### Information provided

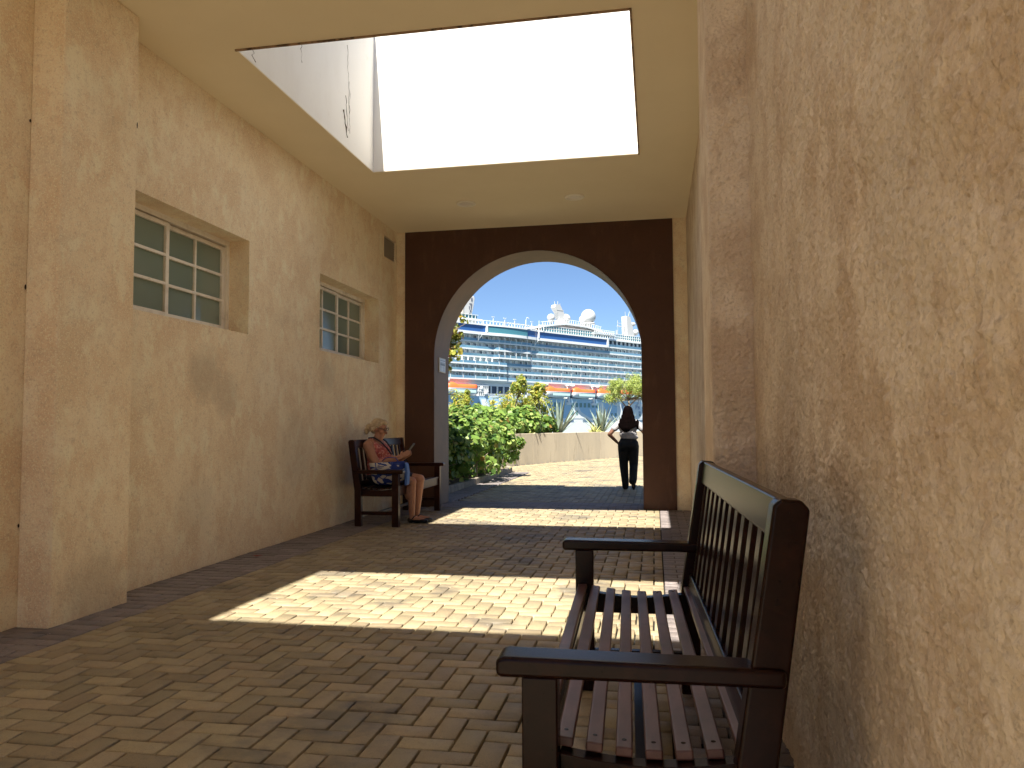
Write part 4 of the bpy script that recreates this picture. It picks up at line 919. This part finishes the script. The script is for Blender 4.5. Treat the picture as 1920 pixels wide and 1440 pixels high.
mt_ = MB(); mt_.prism([(14.3, 42.5), (19.0, 42.5), (18.0, 46.0), (16.3, 48.0), (14.6, 50.4), (12.3, 50.2), (11.8, 49.0), (13.6, 46.8), (14.5, 44.5)], 2, 4.5, 'y'); mt_.ell((18.9, 3, 45.0), (2.4, 2, 2.0)); mt_.tube([(12.6, 3, 50), (12.4, 3, 51.6)], .12, 5); mt_.tube([(14.2, 3, 50), (14.4, 3, 51.9)], .10, 5); mt_.tube([(16.2, 3, 48), (15.6, 3, 51.0)], .10, 5); mt_.box(11.6, 16.8, 1.9, 2.0, 47.9, 48.2)
mt_.build('mast', 'sdome', SHIP)
m2_ = MB(); m2_.prism([(58.6, 38), (64.5, 38), (62.6, 45), (60.8, 49.6), (58.2, 49.8), (58.4, 45)], 2, 5, 'y'); m2_.tube([(52.6, 3, 44.8), (62, 3, 45.0)], .2, 6); m2_.tube([(53, 3, 44.8), (53, 3, 47.4)], .1, 5); m2_.tube([(53, 3, 46.2), (59, 3, 46.2)], .1, 5)
m2_.tube([(57.0, 3, 47.9), (59, 3, 47.9)], .15, 5); m2_.tube([(58.6, 3, 49.5), (58.4, 3, 51.8)], .1, 5); m2_.tube([(60.4, 3, 49.5), (61.6, 3, 52.2)], .1, 5); m2_.ell((64, 3, 46.6), (1.4, 1.1, .9)); m2_.ell((65.6, 3, 43.0), (1.7, 1.5, 1.5)); m2_.box(59, 74, 1, 8, 38, 40.6)
m2_.build('mast', 'sdome', SHIP)
fg = MB(); fg.tube([(53.0, 2.9, 44.8), (52.8, 2.9, 41)], .05, 4); fg.box(51.6, 52.8, 2.85, 2.95, 41.0, 43.0); fg.build('flag', mat('flag cloth', (.45, .48, .55), .8), SHIP)
# funnel on the left
fu = MB(); fu.box(-75, -31, 1, 20, 38, 40.0); fu.build('funnel_base', 'swhite', SHIP)
f1 = MB(); f1.prism([(-60, 41.4), (-31.8, 41.4), (-30.9, 44.5), (-30.2, 48), (-30.5, 48.8), (-60, 50)], 3, 18, 'y'); f1.build('funnel', 'sdome', SHIP, bevel=.3)
f2 = MB()
for k in range(6): f2.box(-48+2.2*k, -47.1+2.2*k, 2.6, 3, 41.4, 49.2)
f2.build('funnel_rib', mat('cream rib', (.66, .58, .48), .6), SHIP)
f3_ = MB()
for (z, a, b, c_, d_) in ((47.0, -32.2, -31.5, 0, 1.0), (45.7, -33.0, -31.7, 0, .25), (44.9, -32.4, -31.8, 0, .7), (43.9, -33.2, -32.8, 0, 1.0), (43.9, -32.3, -31.9, 0, .8), (42.8, -32.8, -32.1, 0, .7), (41.9, -33.1, -32.6, 0, .5)): f3_.box(a, b, 2.85, 2.98, z, z+d_)
f3_.build('funnel_lettering', mat('dark lettering', (.12, .13, .16), .6), SHIP)
f4_ = MB(); s = -74
while s < -29: f4_.box(s-.1, s+.1, .2, .4, 38.1, 41.3 if s < -31 else 39.6); s += 1.6
f4_.box(-75, -29, .15, .45, 39.3, 40.0); f4_.box(-75, -31, .15, .45, 41.3, 41.45); f4_.build('funnel_railing', 'swhite', SHIP)['kind'] = 'stuff'
f5_ = MB(); f5_.box(-74, -31.5, .5, .6, 40.0, 41.2); f5_.build('funnel_deck_panes', 'steal', SHIP)
# lifeboats and davits
def lifeboat(s, top=True):
    L = 13.6; n = 13
    lb_ = MB(); rows = 7
    def sect(mb, z0, z1, shape, wscale):
        n0 = len(mb.v)
        for i in range(n):
            t = i/(n-1); wd = 1.75*wscale*(math.sin(math.pi*min(max(t, .02), .98))**.35)
            for k in range(rows):
                a = math.pi*k/(rows-1); y_ = -math.cos(a)*wd; z_ = z0+(z1-z0)*math.sin(a)*shape(t); mb.v.append((s+L*t, -1.6+y_, z_))
        for i in range(n-1):
            for k in range(rows-1): a = n0+i*rows+k; mb.f.append((a, a+rows, a+rows+1, a+1))
        mb.f.append(tuple(range(n0, n0+rows))); e = len(mb.v)-rows; mb.f.append(tuple(range(e, e+rows))[::-1])
    sect(lb_, 14.35, 11.9, lambda t: .55+.45*math.sin(math.pi*(.12+.76*t))**.6, 1); b_ = lb_.build('lifeboat', 'swhite', SHIP, True)
    c_ = MB(); sect(c_, 14.36, 16.2, lambda t: (.8+.35*math.sin(math.pi*min(1, t*3))) if t < .33 else .78, .98); c_.build('boat_cover', 'sorange', b_, True)
    w_ = MB(); w_.box(s+2.2, s+L-1.6, -3.36, -3.3, 12.75, 13.7); w_.build('boat_hull_panel', 'steel_teal', b_)
    for q in (2.2, 11.2):
        pass
    d = MB()
    for q in (-.8, ):
        d.box(s+q-.45, s+q+.45, -.6, 1.0, 9.4, 16.8); d.tube([(s+q, -.4, 16.5), (s+q-.6, -2.2, 17.2)], .45, 6); d.tube([(s+q, -.4, 16.5), (s+q-2.8, -1.6, 16.9)], .3, 6); d.ell((s+q+1.3, -1.6, 17), (.8, .6, .7)); d.ell((s+q-1.9, -1.6, 17.1), (.8, .6, .7)); d.box(s+q-1.4, s+q+1.4, -.7, .3, 9.2, 10.2)
    d.build('davit', 'swhite', SHIP)
    v = MB(); v.box(s+1, s+L-1, .6, 1.5, 11.95, 13.2); v.build('deck_opening', 'sdark', SHIP)
for s in (2.3, 17.7, 33.2, 48.7, 64.2, -47.2, -62.6): lifeboat(s)
tw = MB()
for k in range(6): tw.box(-31.5+k*.9, -31.2+k*.9, -.3, 1.4, 11.9, 15.6)
tw.box(-32, -26.6, -.4, 1.5, 15.4, 15.8); tw.box(-32, -26.6, -.4, 1.5, 13.4, 13.7); tw.ell((-30, -.2, 14.6), (.9, .5, .8)); tw.ell((-28, -.2, 12.8), (1, .5, .7)); tw.build('boarding_rig', 'swhite', SHIP)
# name lettering on the bow
def text(body, s, z, size, mt):
    cu = bpy.data.curves.new('lettering', 'FONT'); cu.body = body; cu.size = size; cu.extrude = .05
    to = bpy.data.objects.new('tmp', cu); COL.objects.link(to); bpy.context.view_layer.update()
    me = bpy.data.meshes.new_from_object(to.evaluated_get(bpy.context.evaluated_depsgraph_get())); bpy.data.objects.remove(to)
    o = link('lettering', me, M[mt], SHIP); o.location = (s, -.18, z); o.rotation_euler = (math.pi/2, 0, 0); return o
M['letter'] = mat('blue grey lettering', (.18, .26, .42), .5)
text('P', 51.3, 8.0, 3.4, 'letter'); text('PR', 60.8, 7.8, 3.2, 'letter'); text('N', 63.2, 5.9, 1.8, 'letter')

######

» Written instruction
Reproduce the whole listing above word for word, but not its pictures.

» Task result
Write part 4 of the bpy script that recreates this picture. It picks up at line 919. This part finishes the script. The script is for Blender 4.5. Treat the picture as 1920 pixels wide and 1440 pixels high.
mt_ = MB(); mt_.prism([(14.3, 42.5), (19.0, 42.5), (18.0, 46.0), (16.3, 48.0), (14.6, 50.4), (12.3, 50.2), (11.8, 49.0), (13.6, 46.8), (14.5, 44.5)], 2, 4.5, 'y'); mt_.ell((18.9, 3, 45.0), (2.4, 2, 2.0)); mt_.tube([(12.6, 3, 50), (12.4, 3, 51.6)], .12, 5); mt_.tube([(14.2, 3, 50), (14.4, 3, 51.9)], .10, 5); mt_.tube([(16.2, 3, 48), (15.6, 3, 51.0)], .10, 5); mt_.box(11.6, 16.8, 1.9, 2.0, 47.9, 48.2)
mt_.build('mast', 'sdome', SHIP)
m2_ = MB(); m2_.prism([(58.6, 38), (64.5, 38), (62.6, 45), (60.8, 49.6), (58.2, 49.8), (58.4, 45)], 2, 5, 'y'); m2_.tube([(52.6, 3, 44.8), (62, 3, 45.0)], .2, 6); m2_.tube([(53, 3, 44.8), (53, 3, 47.4)], .1, 5); m2_.tube([(53, 3, 46.2), (59, 3, 46.2)], .1, 5)
m2_.tube([(57.0, 3, 47.9), (59, 3, 47.9)], .15, 5); m2_.tube([(58.6, 3, 49.5), (58.4, 3, 51.8)], .1, 5); m2_.tube([(60.4, 3, 49.5), (61.6, 3, 52.2)], .1, 5); m2_.ell((64, 3, 46.6), (1.4, 1.1, .9)); m2_.ell((65.6, 3, 43.0), (1.7, 1.5, 1.5)); m2_.box(59, 74, 1, 8, 38, 40.6)
m2_.build('mast', 'sdome', SHIP)
fg = MB(); fg.tube([(53.0, 2.9, 44.8), (52.8, 2.9, 41)], .05, 4); fg.box(51.6, 52.8, 2.85, 2.95, 41.0, 43.0); fg.build('flag', mat('flag cloth', (.45, .48, .55), .8), SHIP)
# funnel on the left
fu = MB(); fu.box(-75, -31, 1, 20, 38, 40.0); fu.build('funnel_base', 'swhite', SHIP)
f1 = MB(); f1.prism([(-60, 41.4), (-31.8, 41.4), (-30.9, 44.5), (-30.2, 48), (-30.5, 48.8), (-60, 50)], 3, 18, 'y'); f1.build('funnel', 'sdome', SHIP, bevel=.3)
f2 = MB()
for k in range(6): f2.box(-48+2.2*k, -47.1+2.2*k, 2.6, 3, 41.4, 49.2)
f2.build('funnel_rib', mat('cream rib', (.66, .58, .48), .6), SHIP)
f3_ = MB()
for (z, a, b, c_, d_) in ((47.0, -32.2, -31.5, 0, 1.0), (45.7, -33.0, -31.7, 0, .25), (44.9, -32.4, -31.8, 0, .7), (43.9, -33.2, -32.8, 0, 1.0), (43.9, -32.3, -31.9, 0, .8), (42.8, -32.8, -32.1, 0, .7), (41.9, -33.1, -32.6, 0, .5)): f3_.box(a, b, 2.85, 2.98, z, z+d_)
f3_.build('funnel_lettering', mat('dark lettering', (.12, .13, .16), .6), SHIP)
f4_ = MB(); s = -74
while s < -29: f4_.box(s-.1, s+.1, .2, .4, 38.1, 41.3 if s < -31 else 39.6); s += 1.6
f4_.box(-75, -29, .15, .45, 39.3, 40.0); f4_.box(-75, -31, .15, .45, 41.3, 41.45); f4_.build('funnel_railing', 'swhite', SHIP)['kind'] = 'stuff'
f5_ = MB(); f5_.box(-74, -31.5, .5, .6, 40.0, 41.2); f5_.build('funnel_deck_panes', 'steal', SHIP)
# lifeboats and davits
def lifeboat(s, top=True):
    L = 13.6; n = 13
    lb_ = MB(); rows = 7
    def sect(mb, z0, z1, shape, wscale):
        n0 = len(mb.v)
        for i in range(n):
            t = i/(n-1); wd = 1.75*wscale*(math.sin(math.pi*min(max(t, .02), .98))**.35)
            for k in range(rows):
                a = math.pi*k/(rows-1); y_ = -math.cos(a)*wd; z_ = z0+(z1-z0)*math.sin(a)*shape(t); mb.v.append((s+L*t, -1.6+y_, z_))
        for i in range(n-1):
            for k in range(rows-1): a = n0+i*rows+k; mb.f.append((a, a+rows, a+rows+1, a+1))
        mb.f.append(tuple(range(n0, n0+rows))); e = len(mb.v)-rows; mb.f.append(tuple(range(e, e+rows))[::-1])
    sect(lb_, 14.35, 11.9, lambda t: .55+.45*math.sin(math.pi*(.12+.76*t))**.6, 1); b_ = lb_.build('lifeboat', 'swhite', SHIP, True)
    c_ = MB(); sect(c_, 14.36, 16.2, lambda t: (.8+.35*math.sin(math.pi*min(1, t*3))) if t < .33 else .78, .98); c_.build('boat_cover', 'sorange', b_, True)
    w_ = MB(); w_.box(s+2.2, s+L-1.6, -3.36, -3.3, 12.75, 13.7); w_.build('boat_hull_panel', 'steel_teal', b_)
    for q in (2.2, 11.2):
        pass
    d = MB()
    for q in (-.8, ):
        d.box(s+q-.45, s+q+.45, -.6, 1.0, 9.4, 16.8); d.tube([(s+q, -.4, 16.5), (s+q-.6, -2.2, 17.2)], .45, 6); d.tube([(s+q, -.4, 16.5), (s+q-2.8, -1.6, 16.9)], .3, 6); d.ell((s+q+1.3, -1.6, 17), (.8, .6, .7)); d.ell((s+q-1.9, -1.6, 17.1), (.8, .6, .7)); d.box(s+q-1.4, s+q+1.4, -.7, .3, 9.2, 10.2)
    d.build('davit', 'swhite', SHIP)
    v = MB(); v.box(s+1, s+L-1, .6, 1.5, 11.95, 13.2); v.build('deck_opening', 'sdark', SHIP)
for s in (2.3, 17.7, 33.2, 48.7, 64.2, -47.2, -62.6): lifeboat(s)
tw = MB()
for k in range(6): tw.box(-31.5+k*.9, -31.2+k*.9, -.3, 1.4, 11.9, 15.6)
tw.box(-32, -26.6, -.4, 1.5, 15.4, 15.8); tw.box(-32, -26.6, -.4, 1.5, 13.4, 13.7); tw.ell((-30, -.2, 14.6), (.9, .5, .8)); tw.ell((-28, -.2, 12.8), (1, .5, .7)); tw.build('boarding_rig', 'swhite', SHIP)
# name lettering on the bow
def text(body, s, z, size, mt):
    cu = bpy.data.curves.new('lettering', 'FONT'); cu.body = body; cu.size = size; cu.extrude = .05
    to = bpy.data.objects.new('tmp', cu); COL.objects.link(to); bpy.context.view_layer.update()
    me = bpy.data.meshes.new_from_object(to.evaluated_get(bpy.context.evaluated_depsgraph_get())); bpy.data.objects.remove(to)
    o = link('lettering', me, M[mt], SHIP); o.location = (s, -.18, z); o.rotation_euler = (math.pi/2, 0, 0); return o
M['letter'] = mat('blue grey lettering', (.18, .26, .42), .5)
text('P', 51.3, 8.0, 3.4, 'letter'); text('PR', 60.8, 7.8, 3.2, 'letter'); text('N', 63.2, 5.9, 1.8, 'letter')